Wadi Feynan outtakes (Jenine Abboushi).

Rescue teams with bulldozers prioritized releasing tourists stranded in Petra, after which they would open our road to the Dead Sea. Several guests set off to walk towards Dana. As there was a 10-meter drop in the road, driving out was not possible. Some of us took another walk, on which we discovered mountain trees and shrubbery. One plant the Bedouin communities use as soap (its leaves sud up when rubbed with water). Later I took a final walk alone to visit a family from the Azazmeh tribe, whose children told me that they, like me, are Palestinians, from Bir Essabaa (their forefathers were expelled by the Israelis in 1948). When the main road was finally clear, my family called to me, ending my visit, and we drove back to the banks of the Dead Sea, just before sunset.

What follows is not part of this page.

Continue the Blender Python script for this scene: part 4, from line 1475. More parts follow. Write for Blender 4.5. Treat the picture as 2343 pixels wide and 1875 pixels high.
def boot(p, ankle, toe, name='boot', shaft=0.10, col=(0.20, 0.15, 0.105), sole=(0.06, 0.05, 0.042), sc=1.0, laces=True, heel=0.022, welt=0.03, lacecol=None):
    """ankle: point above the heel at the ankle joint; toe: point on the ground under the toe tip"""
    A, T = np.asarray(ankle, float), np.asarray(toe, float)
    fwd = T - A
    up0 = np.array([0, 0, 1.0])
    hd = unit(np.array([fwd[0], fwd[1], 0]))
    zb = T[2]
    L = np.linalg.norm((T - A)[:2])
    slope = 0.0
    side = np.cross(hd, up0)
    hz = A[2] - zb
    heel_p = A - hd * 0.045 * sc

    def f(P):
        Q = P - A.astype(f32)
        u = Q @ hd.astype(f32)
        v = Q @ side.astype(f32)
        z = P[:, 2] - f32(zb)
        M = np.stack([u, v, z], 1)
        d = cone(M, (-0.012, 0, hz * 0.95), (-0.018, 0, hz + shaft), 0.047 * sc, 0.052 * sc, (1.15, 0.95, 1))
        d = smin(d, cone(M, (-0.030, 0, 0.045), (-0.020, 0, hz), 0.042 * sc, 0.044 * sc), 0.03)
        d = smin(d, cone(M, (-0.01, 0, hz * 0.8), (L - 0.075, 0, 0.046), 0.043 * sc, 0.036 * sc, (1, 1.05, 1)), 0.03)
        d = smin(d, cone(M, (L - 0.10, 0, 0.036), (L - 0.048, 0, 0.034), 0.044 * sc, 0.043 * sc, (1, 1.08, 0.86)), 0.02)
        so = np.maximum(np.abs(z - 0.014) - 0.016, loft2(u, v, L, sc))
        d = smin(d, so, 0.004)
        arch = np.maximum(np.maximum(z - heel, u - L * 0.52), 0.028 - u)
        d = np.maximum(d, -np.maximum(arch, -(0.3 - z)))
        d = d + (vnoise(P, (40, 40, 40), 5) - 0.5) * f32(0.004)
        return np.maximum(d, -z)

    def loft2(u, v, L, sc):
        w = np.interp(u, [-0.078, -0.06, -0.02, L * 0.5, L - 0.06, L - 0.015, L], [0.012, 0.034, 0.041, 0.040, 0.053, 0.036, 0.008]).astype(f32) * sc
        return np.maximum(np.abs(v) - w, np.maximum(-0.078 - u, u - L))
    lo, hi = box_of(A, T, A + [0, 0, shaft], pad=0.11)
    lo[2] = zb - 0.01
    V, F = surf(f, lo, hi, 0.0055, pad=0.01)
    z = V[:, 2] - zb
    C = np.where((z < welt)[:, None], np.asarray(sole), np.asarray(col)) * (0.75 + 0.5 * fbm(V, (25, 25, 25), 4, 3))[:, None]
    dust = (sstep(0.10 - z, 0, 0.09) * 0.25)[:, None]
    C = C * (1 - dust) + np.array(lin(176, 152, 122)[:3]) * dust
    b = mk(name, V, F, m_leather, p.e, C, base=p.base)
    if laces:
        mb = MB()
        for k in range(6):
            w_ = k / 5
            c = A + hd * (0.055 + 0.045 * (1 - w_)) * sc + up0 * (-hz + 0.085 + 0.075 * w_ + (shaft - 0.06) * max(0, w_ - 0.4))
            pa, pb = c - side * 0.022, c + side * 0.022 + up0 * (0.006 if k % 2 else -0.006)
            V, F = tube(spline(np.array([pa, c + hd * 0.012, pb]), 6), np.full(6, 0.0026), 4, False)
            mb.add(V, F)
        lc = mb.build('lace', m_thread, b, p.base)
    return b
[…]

Twilight ever hovers over our most beautiful landscapes. We are painfully aware that we may not see them again, or that we will not be able to recognize them due to the twisted transformations that ruthless development often produces. Natural mahmiyyehs (protected reserves) are never really protected if these lands are coveted by billionaires intent on becoming even richer. Dana Biosphere is home to the most diverse concentration of life in the region, its 320 square kilometers of land lying at a crossroads of four bio-geographical worlds: Mediterranean, Irano-Turanian, Saharo-Arabian, and Sudanian.  And Wadi Feynan is possibly the most ancient site of human habitation. Here may we dwell and thrive, always.

 

4 comments

  1. Jenine Abboushi, you have an ability to seamlessly weave together many threads to create an impactful piece. Enjoyed reading this and imagining the different landscapes, historical periods and political-economic realities on the ground.

  2. Wow. First of all, what an amazing experience. Secondly, the writing is captivating and incredibly realistic. I felt I was there! A well written and well timed article. Thank you, Jenine.

  3. Reading your article made me feel the beauty of the unseen. Thank you for the amazing article. Once I visit I shall see it the way your pen flowed with your vision.